At its pilot size, the program will divert up to 2,000,000 pounds of food scraps from the landfill in its first year of operation. That is enough organic material to create a pile of apple cores, red chiles, moldy bread and rotten lettuce leaves as high as Mount Everest!
We are taking the steps toward large scale zero waste reality. Less than 30% of what ends up in our landfills actually belongs there. Of the 70% that does NOT belong there, at least a quarter is COMPOSTABLE.
U.S. soil is currently eroding at 17 times the rate at which it forms: We need nutrient-rich compost to rejuvenate our exhausted soils and grow healthier food! Compost replaces the need for chemical fertilizers, retains moisture, and provides nutrients for healthy plant growth.
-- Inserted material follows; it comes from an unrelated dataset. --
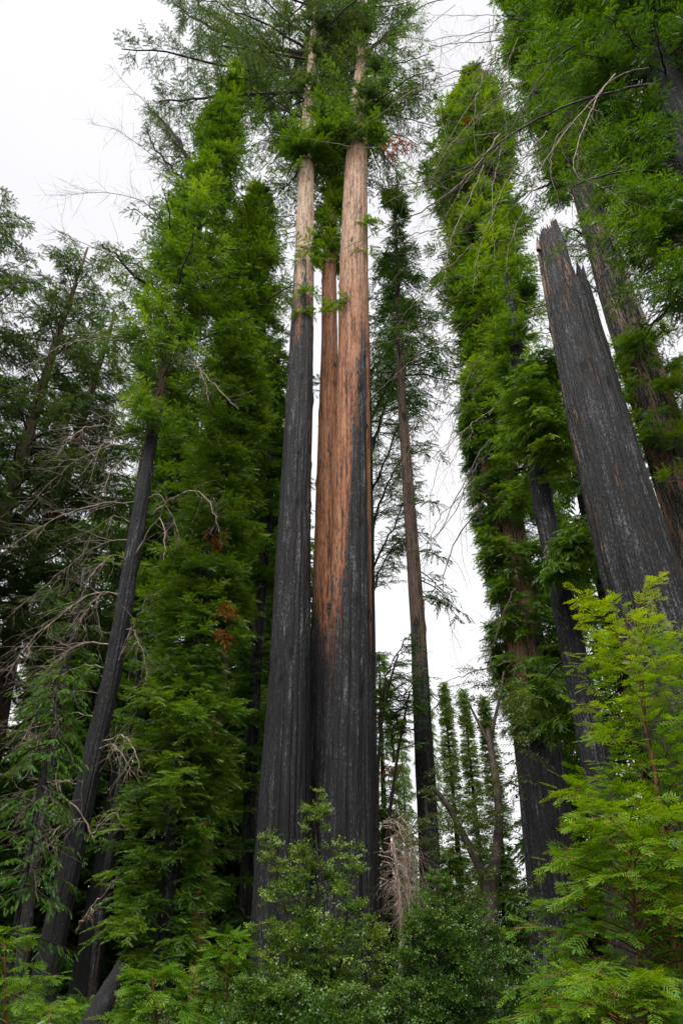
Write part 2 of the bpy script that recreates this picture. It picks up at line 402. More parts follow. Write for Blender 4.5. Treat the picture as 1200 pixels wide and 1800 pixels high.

Now is the time—first collections are slated for the end of March—mere weeks away! Want to join us? We need your help! We are raising seed funds, spreading the word, designing educational materials, creating logistical systems and contracting with clients. Please contact us at (505) 629-0836 or online at www.reunityresources.com.
It’s all really cool, and it’s all really happening.
The Solutions Lab is an exciting experience for us, and it arrived at such an interesting time in our organization’s growth. We are pedal-to-the-metal with our commercial composting pilot program launch—it’s in the phase of logistics, nuts and bolts, and practicalities. Yet, we are communing with others to begin carving away the dross of a Raw Idea (SoLab stipulation: brand new endeavor, not yet underway…) We are dancing between the world of lists and tasks, and the world of ideas and dreams.
It’s exciting for us, because the compost program was an idea and dream 3 years ago. 2 years ago. And even 1 year ago when we first heard the City Environmental Services Department say “Great idea. But, NO, you can’t do it.”
We’re living the trajectory of Raw Idea to Reality…which makes it all the more exciting to be in the process of developing a new idea while making a past ‘new’ idea a reality! Steadfastness!
I’m procrastinating talking about what the Raw Idea is. It’s true. You caught me!
I utterly failed (whatever that means…) at articulating the idea our session a couple weeks ago, as it is, you know, a Raw Idea. I barely know what it is, much less how to articulate it.
That’s what the Lab is for, that’s what the next year or three of twists and turns are for, to forge the idea into its articulate-able form.
An effort, risking failure again (why do we have to keep risking that again and again??) Reunity’s focus is creating local energy sovereignty and food security by building closed-loop systems that turn local waste into fuel, soil, heat, and electricity. Our focus has been commercial-scale work, because the impact can be so big so quickly. We’d like to harness the power and excitement of individuals by creating a cooperative-model program wherein neighborhood-based groups have a fun, inspiring framework to share sustainable practices and data to track their overall impact.
On a municipal level, we would also create infrastructure such as an anaerobic digestion facility and off-site solar panels for residents who could not put them on their properties. Members would choose a level of participation on the front end for a community energy exchange credit later.
Let's Activate!
70% of what it in our landfill does NOT belong there (it’s compostable, reusable or recyclable)—let’s activate our awareness and create practices to stop putting it there!